[WORK REQUIRED]
Skip all pictures, then print the remaining material exactly.
## Start
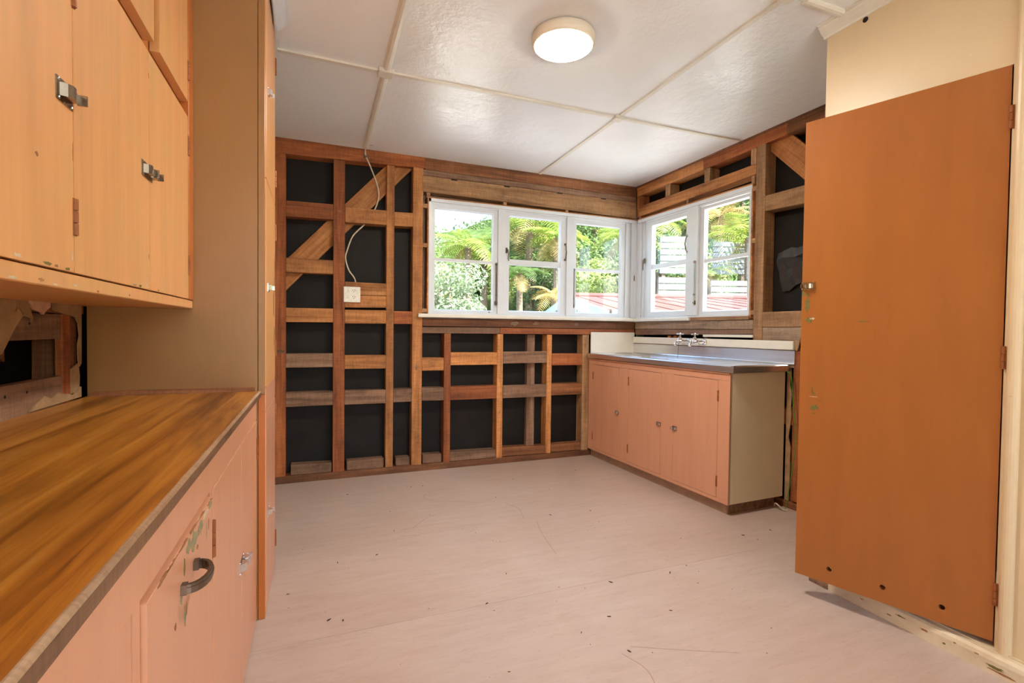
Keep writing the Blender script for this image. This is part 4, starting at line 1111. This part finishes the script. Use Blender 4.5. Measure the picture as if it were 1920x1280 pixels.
# litter on the floor
lit = MB(); g = random.Random(21)
spots = [(0.20, 3.40), (0.42, 3.0), (1.35, 3.35), (0.62, 3.42), (0.70, 3.41), (0.63, 2.86), (1.10, 3.02), (1.50, 3.05), (0.10, 2.42), (0.28, 2.44), (0.86, 2.40), (1.30, 2.62), (1.56, 2.6), (-0.1, 2.2), (0.05, 1.95), (0.10, 1.93), (0.80, 2.05), (0.64, 1.85), (1.2, 1.82), (1.5, 1.80), (1.62, 1.83), (0.9, 1.55), (1.05, 1.60), (1.3, 1.55), (0.58, 1.45), (1.0, 1.40), (0.4, 2.7), (1.9, 3.4), (2.18, 1.93), (2.15, 2.0), (2.35, 2.0)]
for x, y in spots + [(g.uniform(-0.1, 1.9), g.uniform(1.2, 3.6)) for _ in range(70)]:
    k = g.uniform(0.0022, 0.005) * (1.5 if (x, y) in spots else 0.6)
    a = g.uniform(0, 6.28); A = Vector((math.cos(a), math.sin(a), 0)); B = Vector((-math.sin(a), math.cos(a), 0)) * g.uniform(.25, .6)
    lit.prism([Vector((x, y, 0.0004)) + A * k * 1.4, Vector((x, y, 0.0004)) + B * k, Vector((x, y, 0.0004)) - A * k * 1.2, Vector((x, y, 0.0004)) - B * k], (0, 0, k * 0.4))
lo_ = build('floor_litter', lit, 'debris'); tag(lo_, 'scattered brown specks of leaf litter on the pinkish floor', 'litter', kind='stuff')

# ================================================================== OUTSIDE
def hill_z(x, y):
    dd = 0.369 * x + 0.929 * y
    side = 0.929 * x - 0.369 * y
    t = max(0.0, dd - 9.5)
    h = -0.9 + 0.42 * t * (1 - math.exp(-t / 5.0))
    h *= 0.80 + 0.28 / (1 + math.exp(-(side - 0.0) / 2.5)) if h > 0 else 1
    h = min(h, 7.3 + 8 / (1 + math.exp(-(side - 1.0) / 2.0)))
    return h + 0.12 * math.sin(1.7 * x + y) + 0.1 * math.sin(2.3 * y - x)
hm = MB(); NX = 46
for j in range(NX):
    for i in range(NX):
        x, y = -30 + 80 * i / (NX - 1), -22 + 80 * j / (NX - 1)
        hm.v.append(Vector((x, y, min(hill_z(x, y), 15) - (0.1 if (-2 < x < 4 and -3 < y < 5) else 0))))
for j in range(NX - 1):
    for i in range(NX - 1):
        a = j * NX + i
        hm.f.append((a, a + 1, a + NX + 1, a + NX))
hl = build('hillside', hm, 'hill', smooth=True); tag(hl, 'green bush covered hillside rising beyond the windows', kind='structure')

def frond_mesh(name, L, droop, seed, mat, n=20):
    g = random.Random(seed); mb = MB(); pts = []
    for i in range(n + 1):
        t = i / n
        pts.append(Vector((L * (t * 0.95 - 0.10 * t * t), 0, L * (0.42 * t - droop * t * t))))
    mb.tube(pts[::2], [0.02 * L * (1 - 0.8 * i / (n / 2)) * .35 for i in range(len(pts[::2]))], 4, False)
    for i in range(2, n + 1):
        t = i / n; w_ = L * 0.26 * math.sin(math.pi * min(1, t * 0.93 + 0.07)) ** 0.7 + 0.02 * L
        tan = (pts[i] - pts[i - 1]).normalized(); dx = L / n * 0.42
        for sg in (-1, 1):
            tip = pts[i] + Vector((0, sg * w_ * 0.94, -0.22 * w_ - 0.03 * g.random())) + tan * w_ * 0.35
            b = len(mb.v)
            midp = (pts[i] + tip) * 0.5 + Vector((0, 0, 0.05 * w_))
            mb.v += [pts[i] - tan * dx * .5, pts[i] + tan * dx * .5, midp + tan * dx * .55, tip, midp - tan * dx * .55]
            mb.f.append((b, b + 1, b + 2, b + 3, b + 4))
    me = bpy.data.meshes.new(name)
    me.from_pydata([tuple(v) for v in mb.v], [], mb.f)
    me.materials.append(M[mat])
    return me
FR = {k: [frond_mesh('frond', 1.0, dr_, 11 + i, k) for i, dr_ in enumerate((0.42, 0.62, 0.85))] for k in ('fern', 'fern_dark', 'fern_dry')}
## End
[RESULT OF THIS EXERCISE]
Keep writing the Blender script for this image. This is part 4, starting at line 1111. This part finishes the script. Use Blender 4.5. Measure the picture as if it were 1920x1280 pixels.
# litter on the floor
lit = MB(); g = random.Random(21)
spots = [(0.20, 3.40), (0.42, 3.0), (1.35, 3.35), (0.62, 3.42), (0.70, 3.41), (0.63, 2.86), (1.10, 3.02), (1.50, 3.05), (0.10, 2.42), (0.28, 2.44), (0.86, 2.40), (1.30, 2.62), (1.56, 2.6), (-0.1, 2.2), (0.05, 1.95), (0.10, 1.93), (0.80, 2.05), (0.64, 1.85), (1.2, 1.82), (1.5, 1.80), (1.62, 1.83), (0.9, 1.55), (1.05, 1.60), (1.3, 1.55), (0.58, 1.45), (1.0, 1.40), (0.4, 2.7), (1.9, 3.4), (2.18, 1.93), (2.15, 2.0), (2.35, 2.0)]
for x, y in spots + [(g.uniform(-0.1, 1.9), g.uniform(1.2, 3.6)) for _ in range(70)]:
    k = g.uniform(0.0022, 0.005) * (1.5 if (x, y) in spots else 0.6)
    a = g.uniform(0, 6.28); A = Vector((math.cos(a), math.sin(a), 0)); B = Vector((-math.sin(a), math.cos(a), 0)) * g.uniform(.25, .6)
    lit.prism([Vector((x, y, 0.0004)) + A * k * 1.4, Vector((x, y, 0.0004)) + B * k, Vector((x, y, 0.0004)) - A * k * 1.2, Vector((x, y, 0.0004)) - B * k], (0, 0, k * 0.4))
lo_ = build('floor_litter', lit, 'debris'); tag(lo_, 'scattered brown specks of leaf litter on the pinkish floor', 'litter', kind='stuff')

# ================================================================== OUTSIDE
def hill_z(x, y):
    dd = 0.369 * x + 0.929 * y
    side = 0.929 * x - 0.369 * y
    t = max(0.0, dd - 9.5)
    h = -0.9 + 0.42 * t * (1 - math.exp(-t / 5.0))
    h *= 0.80 + 0.28 / (1 + math.exp(-(side - 0.0) / 2.5)) if h > 0 else 1
    h = min(h, 7.3 + 8 / (1 + math.exp(-(side - 1.0) / 2.0)))
    return h + 0.12 * math.sin(1.7 * x + y) + 0.1 * math.sin(2.3 * y - x)
hm = MB(); NX = 46
for j in range(NX):
    for i in range(NX):
        x, y = -30 + 80 * i / (NX - 1), -22 + 80 * j / (NX - 1)
        hm.v.append(Vector((x, y, min(hill_z(x, y), 15) - (0.1 if (-2 < x < 4 and -3 < y < 5) else 0))))
for j in range(NX - 1):
    for i in range(NX - 1):
        a = j * NX + i
        hm.f.append((a, a + 1, a + NX + 1, a + NX))
hl = build('hillside', hm, 'hill', smooth=True); tag(hl, 'green bush covered hillside rising beyond the windows', kind='structure')

def frond_mesh(name, L, droop, seed, mat, n=20):
    g = random.Random(seed); mb = MB(); pts = []
    for i in range(n + 1):
        t = i / n
        pts.append(Vector((L * (t * 0.95 - 0.10 * t * t), 0, L * (0.42 * t - droop * t * t))))
    mb.tube(pts[::2], [0.02 * L * (1 - 0.8 * i / (n / 2)) * .35 for i in range(len(pts[::2]))], 4, False)
    for i in range(2, n + 1):
        t = i / n; w_ = L * 0.26 * math.sin(math.pi * min(1, t * 0.93 + 0.07)) ** 0.7 + 0.02 * L
        tan = (pts[i] - pts[i - 1]).normalized(); dx = L / n * 0.42
        for sg in (-1, 1):
            tip = pts[i] + Vector((0, sg * w_ * 0.94, -0.22 * w_ - 0.03 * g.random())) + tan * w_ * 0.35
            b = len(mb.v)
            midp = (pts[i] + tip) * 0.5 + Vector((0, 0, 0.05 * w_))
            mb.v += [pts[i] - tan * dx * .5, pts[i] + tan * dx * .5, midp + tan * dx * .55, tip, midp - tan * dx * .55]
            mb.f.append((b, b + 1, b + 2, b + 3, b + 4))
    me = bpy.data.meshes.new(name)
    me.from_pydata([tuple(v) for v in mb.v], [], mb.f)
    me.materials.append(M[mat])
    return me
FR = {k: [frond_mesh('frond', 1.0, dr_, 11 + i, k) for i, dr_ in enumerate((0.42, 0.62, 0.85))] for k in ('fern', 'fern_dark', 'fern_dry')}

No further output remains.